Nach der faktischen Theorie liegt lediglich versuchte Wegnahme vor, wenn der Berechtigte sofort mit Erfolg einschreiten kann.

Erstens missachtet die Orientierungen an sozial-normativen Aspekten die tatsächlichen Herrschaftsverhältnisse.

Zweites ist der beobachtete und frisch ertappte Dieb idR zur sofortigen Herausgabe bereit, was zeigt, dass der Einwirkung auf die Sache noch Hindernisse entgegenstehen.

Drittens ist die Rechtsgutverletzung in den vorliegenden Fällen nicht eingetreten.

b) Sachwert und Substanz

Exemplarisch ist der Fall eines gestohlenen und entwertet zurückgegebenen Sparbuchs.
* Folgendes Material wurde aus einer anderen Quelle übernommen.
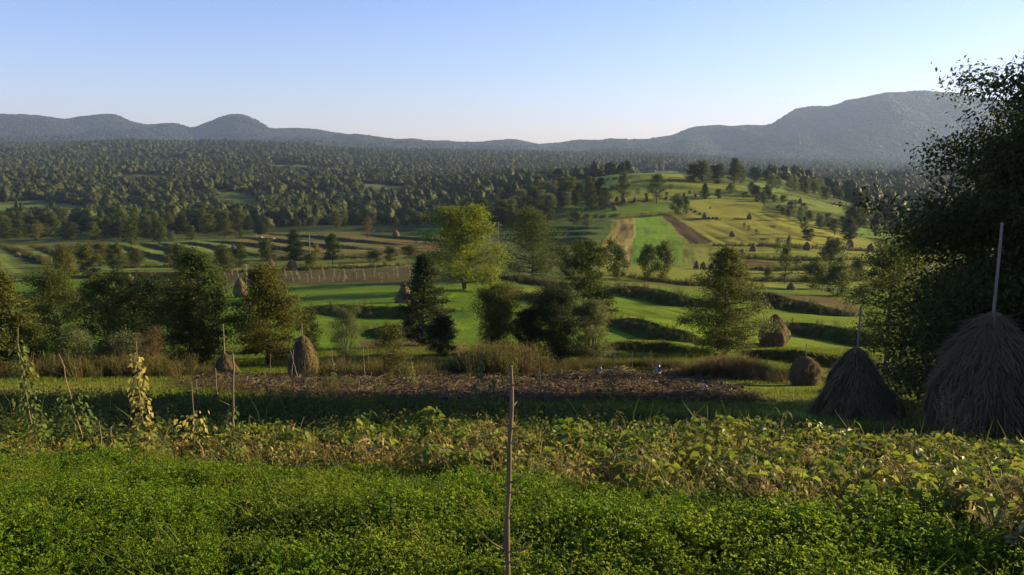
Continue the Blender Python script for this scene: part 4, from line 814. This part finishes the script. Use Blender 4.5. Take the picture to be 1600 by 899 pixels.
def clover(seed):
    rs = np.random.default_rng(seed); b = MB()
    for i in range(17):
        p = np.append(rs.normal(size=2) * .085, 0); h = rs.uniform(.20, .36); ln = np.append(rs.normal(size=2) * .07, h)
        b.tube([p - [0, 0, .05], p + ln * .55, p + ln], [.0035, .003, .002], 3, .3, cap=False)
        m = rs.integers(6, 10); t = rs.uniform(.35, 1.05, m); c = p + t[:, None] * ln; tn = np.clip(t * .5 + rs.uniform(0, .5, m), 0, 1)
        a0 = rs.uniform(0, 6.28, m); out = np.stack([np.cos(a0), np.sin(a0), .4 + 0 * a0], 1); c = c + out * rs.uniform(.012, .045, m)[:, None]
        for q in (-1.1, 0, 1.1):
            a = a0 + q; d = np.stack([np.cos(a), np.sin(a), rs.uniform(-.3, .5, m)], 1); nn = rs.normal(size=(m, 3)) * .45 + [0, 0, 1]
            leafset(b, c, rs.uniform(.018, .031, m), rs, nn, d, .62, tn)
    return b.mesh('clover', (M_clover,))
def bean(seed, dry=0.):
    rs = np.random.default_rng(seed); b = MB(); nst = 7
    for i in range(nst):
        a = rs.uniform(0, 6.28); h = rs.uniform(.28, .50); e = np.array([math.cos(a), math.sin(a), 0]) * rs.uniform(.08, .28) + [0, 0, h]; P = [np.array([0, 0, -.04]), e * [.4, .4, .6], e]
        b.tube(P, [.006, .004, .003], 4, .6, m=1, cap=False)
        for j in range(rs.integers(3, 6)):
            t = rs.uniform(.35, 1); q = e * [t * t, t * t, t]; a2 = rs.uniform(0, 6.28); pe = q + np.array([math.cos(a2), math.sin(a2), .6]) * rs.uniform(.05, .11)
            b.tube([q, pe], [.002, .0015], 3, .6, m=1, cap=False)
            if rs.random() < dry:
                k = 3; c = pe + rs.normal(size=(k, 3)) * .02; b.leaves(c, rs.uniform(.04, .08), rs, up=0, aspect=.35, tone=rs.uniform(.3, 1, k), m=1, droop=1.6, fold=.6); continue
            tn = rs.uniform(0, 1); tilt = rs.normal(size=3) * .38 + [math.cos(a2) * .35, math.sin(a2) * .35, .9]
            for w_ in (-1.35, 0, 1.35):
                d = np.array([[math.cos(a2 + w_), math.sin(a2 + w_), rs.uniform(-.55, .1)]]); leafset(b, pe[None] + d * .012, rs.uniform(.058, .100), rs, (tilt + rs.normal(size=3) * .2)[None], d, .82, tn)
    if dry > .3:
        for i in range(16):
            p = np.append(rs.normal(size=2) * .13, rs.uniform(.0, .1)); q = np.append(rs.normal(size=2) * .18, rs.uniform(.15, .45)); mid = (p + q) / 2 + rs.normal(size=3) * .05
            b.tube([p, mid, q, q + [rs.normal() * .05, rs.normal() * .05, -.08]], [.003, .003, .002, .002], 3, rs.uniform(0, 1), m=1, cap=False)
    for i in range(3 + int(dry * 6)):
        c = np.append(rs.normal(size=2) * .14, rs.uniform(.12, .4))[None]; leafset(b, c, .085, rs, rs.normal(size=(1, 3)), np.array([[rs.normal() * .3, rs.normal() * .3, -1]]), .14, .9, m=1)
    return b.mesh('bean_plant', (M_bean, M_dry))
def weed(seed, mt, h=.45, n=90, leaf=.055, spread=.16, aspect=.5, stems=9):
    rs = np.random.default_rng(seed); b = MB()
    for i in range(stems):
        p = np.append(rs.normal(size=2) * spread * .5, -.05); e = p + np.append(rs.normal(size=2) * spread, h * rs.uniform(.55, 1.05)); b.tube([p, (p + e) / 2 + rs.normal(size=3) * .02, e], [.005 * h / .45, .004 * h / .45, .002], 3, .3, cap=False)
        k = n // stems; t = rs.uniform(.15, 1, k)[:, None]; b.leaves(p * (1 - t) + e * t + rs.normal(size=(k, 3)) * leaf * .7, leaf, rs, up=.25, aspect=aspect, tone=np.clip(t[:, 0] * .5 + rs.uniform(0, .5, k), 0, 1))
    return b.mesh('weed', (mt,))
def blades(seed, mt, h=.16, n=34, w=.005, spread=.09, bend=.5):
    rs = np.random.default_rng(seed); b = MB(); p = np.append(rs.normal(size=(n, 2)) * spread, np.full((n, 1), -.02), 1); a = rs.uniform(0, 6.28, n); hh = h * rs.uniform(.5, 1.1, n)
    o = np.stack([np.cos(a), np.sin(a), 0 * a], 1); s = np.stack([-np.sin(a), np.cos(a), 0 * a], 1) * w; bd = (bend * hh * rs.uniform(.2, 1.3, n))[:, None]; z = np.array([0, 0, 1.])
    m_ = p + o * bd * .3 + z * hh[:, None] * .6; t_ = p + o * bd + z * (hh * rs.uniform(.8, 1, n))[:, None]
    V = np.stack([p - s, p + s, m_ + s * .8, m_ - s * .8, t_ + s * .1, t_ - s * .1], 1).reshape(-1, 3); k = np.arange(n)[:, None] * 6
    b.add(V, np.vstack([k + [0, 1, 2, 3], k + [3, 2, 4, 5]]), tone=np.repeat(rs.uniform(0, 1, n), 6)); return b.mesh('grass', (mt,))
# strips of the garden in plan: depth of the clover edge and of the back of the beans, across the view
EU = np.array([-.62, -.35, -.1, .0, .18, .42, .62]); EC = np.array([9.7, 9.2, 8.5, 7.9, 7.2, 6.2, 5.6]); EB = np.array([12.2, 12.1, 12.3, 12.5, 12.9, 13.4, 13.8])
def strip(y0, y1, dens, umax=.72, seed=0):
    rs = np.random.default_rng(seed); A = umax * (y1 ** 2 - y0 ** 2); n = int(A * dens); y = np.sqrt(rs.uniform(y0 ** 2, y1 ** 2, n)); u = rs.uniform(-umax, umax, n); return u * y, y, u, rs
def nopoly(x, y, *ps):
    m = np.ones(len(x), bool)
    for p_ in ps: m &= ~pip(x, y, p_)
    return m
x, y, u, rs = strip(3.0, 11.2, 50, .80, 1); wav = fbm(x / .8, y * 0, 61, 3) * .35; k = y < np.interp(u, EU, EC) + wav; x, y, u = x[k], y[k], u[k]; hum = fbm(x / .9, y / .7, 62, 3)
scatter('clover_field', np.stack([x, y, H(x, y)], 1), np.clip(.92 + hum * .55, .4, 1.5), [clover(s) for s in range(5)], 'lush green clover field across the whole foreground', 'clover', None, np.clip(fbm(x / 1.6, y / 1.6, 63, 3) * .9 + .05 + rs.normal(size=len(x)) * .1, 0, .7), tilt=.06)
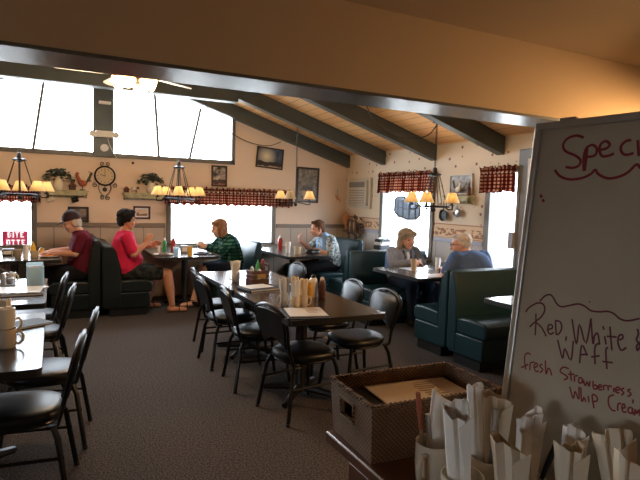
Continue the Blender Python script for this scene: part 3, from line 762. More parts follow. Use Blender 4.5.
valance('red plaid ruffled valance on the right wall nearest the whiteboard', 1, 4.32, 4.86, 1.69, 1.955, n=9)

# ---- framed pictures on the far wall (origin at picture centre) and on the right wall
def frame_pic(label, x, z, w, h, fw, mframe, mpic, mat_w=0, mmat=None, tilt=0, right=False, name='framed_picture'):
    t = bpy.data.objects.new(name, None); C.objects.link(t); tag(t, label, 'picture', 'framed pictures')
    if right: t.location = (XR, x, z); t.rotation_euler = (0, 0, R(-90))
    else: t.location = (x, YB, z); t.rotation_euler = (0, R(tilt), 0)
    f = MB(); d = .03
    for a, b in (((-w / 2, -h / 2), (-w / 2 + fw, h / 2)), ((w / 2 - fw, -h / 2), (w / 2, h / 2)), ((-w / 2, h / 2 - fw), (w / 2, h / 2)), ((-w / 2, -h / 2), (w / 2, -h / 2 + fw))):
        f.span((a[0], -d, a[1]), (b[0], -.001, b[1]))
    f.build('frame', mframe, t, bevel=.004, smooth=0)
    if mat_w:
        MB().span((-w / 2 + fw, -.010, -h / 2 + fw), (w / 2 - fw, -.002, h / 2 - fw)).build('picture_mount', mmat, t, smooth=0)
    k = fw + mat_w
    MB().span((-w / 2 + k, -.014, -h / 2 + k), (w / 2 - k, -.003, h / 2 - k)).build('picture', mpic, t, smooth=0)
    return t
frame_pic('framed picture of dark sky over pale ground below the rafters on the far wall', 3.20, 2.205, .47, .34, .022, M['darkframe'], picture_mat('sky_landscape', ('#1d2c48', '#56657a'), '#2e2822', '#b5a086', -.055, 5, (-.06, .02, .17, '#e6dcc0')), tilt=4)
frame_pic('large framed picture with patterned mount behind the small chandelier', 3.90, 1.79, .42, .60, .028, M['darkframe'], picture_mat('birdhouse_print', ('#8b8374', '#5a5348'), '#3d342c', '#a88d68', -.02, 9), .085, mat('printed_mount', '#9a948a', .7, noise=(18, .1), col2='#6c665e'), tilt=1)
frame_pic('narrow dark framed picture above the middle valance', 2.35, 1.87, .25, .33, .024, M['darkframe'], picture_mat('dark_print', ('#26252b', '#c4b5ac'), '#3b2a2c', '#8a5650', -.05, 11))
frame_pic('dark framed picture partly hidden behind the capped man', .32, 1.235, .27, .22, .03, M['darkframe'], picture_mat('grey_print', ('#6d6258', '#9a8d80'), '#54483f', '#7d7064', -.03, 9))
frame_pic('small framed picture of a pale scene beside the red shirted man\'s head', 1.18, 1.275, .245, .19, .026, mat('red_brown_frame', '#4a241c', .45), picture_mat('pale_farm_print', ('#d9c2a8', '#e0ccb4'), '#8c6a54', '#cdb296', -.01, 14), .02, M['paperw'])
frame_pic('white framed picture above the little shelf on the right wall', 5.26, 1.79, .42, .26, .018, M['white_paint'], picture_mat('window_scene_print', ('#a8a49a', '#4e5250'), '#6c5d50', '#8d8274', -.06, 8), right=True)

# ---- clock
t = thing('wall_clock', 'round iron clock with scrolls and pendulum between the two shelves', 'clock', (.668, YB, 1.795))
Tm = Matrix.Rotation(R(90), 4, 'X')
MB().lathe([(.135, 0.001), (.145, .012), (.145, .03), (.122, .04), (.122, .03), (.0, .03)], 36, T=Tm).build('case', M['iron'], t)
fc = MB().lathe([(.122, .031), (.12, .034), (0, .034)], 36, T=Tm).build('clock_face', mat('aged_dial', '#cdb896', .6), t)
b = MB()
for k in range(12):
    a = R(30 * k); Tn = Tm @ Matrix.Rotation(a, 4, 'Z'); b.span((-.003, .085, .034), (.003, .108, .0365), T=Tn)
b.build('hour_marks', M['iron'], fc, smooth=0)
MB().span((-.004, -.01, .037), (.004, .065, .039), T=Tm @ Matrix.Rotation(R(75), 4, 'Z')).build('hour_hand', M['iron'], fc)
MB().span((-.003, -.01, .039), (.003, .098, .041), T=Tm).build('minute_hand', M['iron'], fc)
def spiral(cx, cz, r, a0, turns, s=1): return [(cx + r * (1 - .7 * k / 16) * math.cos(a0 + s * k / 16 * turns * 6.28), -.018, cz + r * (1 - .7 * k / 16) * math.sin(a0 + s * k / 16 * turns * 6.28)) for k in range(17)]
for s in (-1, 1):
    MB().tube(spiral(s * .035, .172, .03, R(-90), 1.1, s), .006, 6).build('top_scroll', M['iron'], t); MB().tube(spiral(s * .13, -.135, .035, R(90), 1.2, -s), .006, 6).build('side_scroll', M['iron'], t)
    MB().tube([(s * .075, -.018, -.12), (s * .085, -.018, -.18), (s * .06, -.018, -.24), (s * .015, -.018, -.29)] + [(x, y, z) for x, y, z in spiral(s * .04, -.315, .032, R(135), 1.2, s)], .006, 6).build('lower_scroll', M['iron'], t)
p = MB().tube([(0, -.018, -.13), (0, -.018, -.19)], .004, 6).build('pendulum', M['iron'], t); MB().lathe([(0, .01), (.032, .012), (.032, .022), (0, .026)], 20, T=Matrix.Translation((0, 0, -.195)) @ Tm).build('pendulum_bob', M['iron'], p)

# ---- shelves with their bric-a-brac
def wall_shelf(label, x0, x1, z, right=False, dep=.15):
    t = bpy.data.objects.new('wall_shelf', None); C.objects.link(t); tag(t, label, 'shelf', 'distressed wall shelves')
    if right: t.location = (XR, (x0 + x1) / 2, z); t.rotation_euler = (0, 0, R(-90))
    else: t.location = ((x0 + x1) / 2, YB, z)
    w = (x1 - x0) / 2
    MB().span((-w, -dep, -.018), (w, -.001, 0)).build('board', M['distressed'], t, bevel=.004)
    MB().span((-w + .03, -.022, -.10), (w - .03, -.001, -.018)).build('back_rail', M['distressed'], t, bevel=.004)
    MB().prism([(-w + .02, -.018), (w - .02, -.018), (w - .05, -.075), (-w + .05, -.075)], 1, -dep + .01, -dep + .025).build('front_rail', M['distressed'], t, bevel=.003)
    for s in (-1, 1): MB().prism([(-.001, -.018), (-dep + .03, -.018), (-.02, -.11), (-.001, -.11)], 0, s * (w - .03) - .01, s * (w - .03) + .01).build('bracket', M['distressed'], t)
    for k in range(5): MB().tube([(-w + .07 + k * (2 * w - .14) / 4, -.02, -.075), (-w + .07 + k * (2 * w - .14) / 4, -.05, -.08), (-w + .07 + k * (2 * w - .14) / 4, -.055, -.065)], .004, 6).build('peg', M['iron'], t)
    return t
wall_shelf('green distressed shelf left of the clock, potted ivy and rooster on it', -.10, .45, 1.575)
wall_shelf('green distressed shelf right of the clock, white pitcher of ivy on it', .90, 1.50, 1.565)
wall_shelf('small olive shelf on the right wall under the white framed picture', 4.99, 5.49, 1.645, True, .12)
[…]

Fraglich ist ob Zueignungsabsicht bezüglich des Sparbuchs besteht.

Die erweiterte Substanztheorie stellt fest: Zueignungsabsicht hat, wer sich oder einem Dritten unter Anmaßung der dem Eigentümer zustehenden Herrschaftsbefugnissen die der Sache objetktiv innewohnenden Verwendungsmöglichkeiten zuführen will.

Erstens wird zugestanden, dass die reine Substanztheorie zu eng ist.

Zweitens kann mit der neuen Formel auch die durch die reine Substanztheorie nicht zu bewältigenden Probleme gelöst werden.

Drittens kann nur durch diese Theorie eine Abgrenzung von Zueignung und bloßer Gebrauchsanmaßung aus dem Zueignungsbegriff selber gezogen werden.

Viertens ist jede Erweiterung des Diebstahlsbegriffs um Sachwertgesichtspunkte eine Auflösung des Diebstahls als Eigentumsdelikt.

Nach der Vereinigungstheorie hat der Täter Zueignungabsicht, der die Sache selbst oder den in ihr verkörperten Sachwert dem eigenen Vermögen oder dem eines Dritten einverleiben will. Unter Sachwert fällt dabei nicht nur der in der Sache steckende Wert (lucrum ex re) sondern auch der unter Verwendung der Sache erzielende Wert (lucrum ex negotio cum re).

Erstens scheitert auch die erweiterte Substanztheorie, wenn die Sache keinen Vermögenswert hat oder der Täter die Sache in anderer Weise verwendet, als es ihrem wirtschaftlichen Wert entspricht.

Zweitens schafft eine Verbindung von Sachwert- und Substanzgesichtspunkten keinen doppelten und je nach Sachverhalt beliebig verwendbaren, sondern ein die beiden Teilaspekte der Sachqualität harmoniesierender Zueignunsbergriff.